しょうがないので、「まあ、たまに聴く程度なんだけどね」かなんか気弱に言うと、それきり会話が途切れ、なんだか間が空いて気まずくなり、「じゃ、そろそろ行きますか?」「そうですね。じゃあ、またあの連絡しますんで」「そうですね。今日はほんとうにありがとうございました」「いえいえこちらこそ。まあ、あの浪花節のことは、あのまた今度……」「は?」「いえいえいえいえいえいえ。じゃそういうことで失礼します」「じゃどうも」ってことになってしまうのであり、まことにもって困ったことである。
なんでこんなことになるのかというと、もちろん最初に、浪花節が好きだ、と言ったからで、これがオペラが好きだとかヒップホップが好きだといった場合はこういう展開にはならない。
なぜかというと、通常人は、一時、爆発的に流行してその時代の流れとともに廃った芸、というものになんらの感慨をもつこともなくただ忘却してしまうだけなのであるが、こと浪花節に関しては、「旅行けば駿河(するが)の道に茶の香り」という節を知らぬ者はなく、そういう芸があるということをいつまでも忘れないし、それだけならよいのだけれども、浪花節という文言に必要以上に否定的な感情を持っているからである。

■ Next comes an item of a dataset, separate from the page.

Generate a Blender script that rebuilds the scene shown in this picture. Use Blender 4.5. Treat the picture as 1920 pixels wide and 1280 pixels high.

なんでそうなったかというと、まず浪花節の隆盛を知るひとが、「浪花節というのは義理と人情の世界であり、義理と人情というのは論理的でない非科学的な世界であって、そんな情緒的な土俗的な世界観に浸っているから戦争に負けた、或いは、誤った戦争を始めたのであって、我々日本人はそんな古臭い義理人情にしばられた土俗的呪術的世界を脱して科学的にいかなあかんのんじゃ、ぼけ」と主張、その次の世代の浪花節の勢いが減じる頃に成長した人が、「あ、なるほど。だからかく衰亡しているのだな。あ、なるほど。義理人情は古臭く、浪花節は義理人情で、だから浪花節は古臭い」と認識、その次の世代にいたって、浪花節イーコール古臭い否定されるべきもの、因習にとらわれた無知蒙昧(もうまい)の土民・頑民の徒(いらずら)な感傷と単純化され、他を批判する際に、「そら君、浪花節だ」などと言われるようになったのである。
と書いて、「なにを吐(ぬ)かすか、小せがれが。貴様に人生のなにが分かる。木っ端。埋めるぞ、こら」と言いたくなったのは、国民が浪花節を聴いたから戦争に負けた。或いは、国民が浪花節を聴いていたから国家が戦略・戦術を誤ったという、その認識の出発点が誤り、または嘘であるからで、そんなことを言う人はいっぺん廣澤虎造(ひろさわとらぞう)節を聴いてみたらどうだろう、と思う。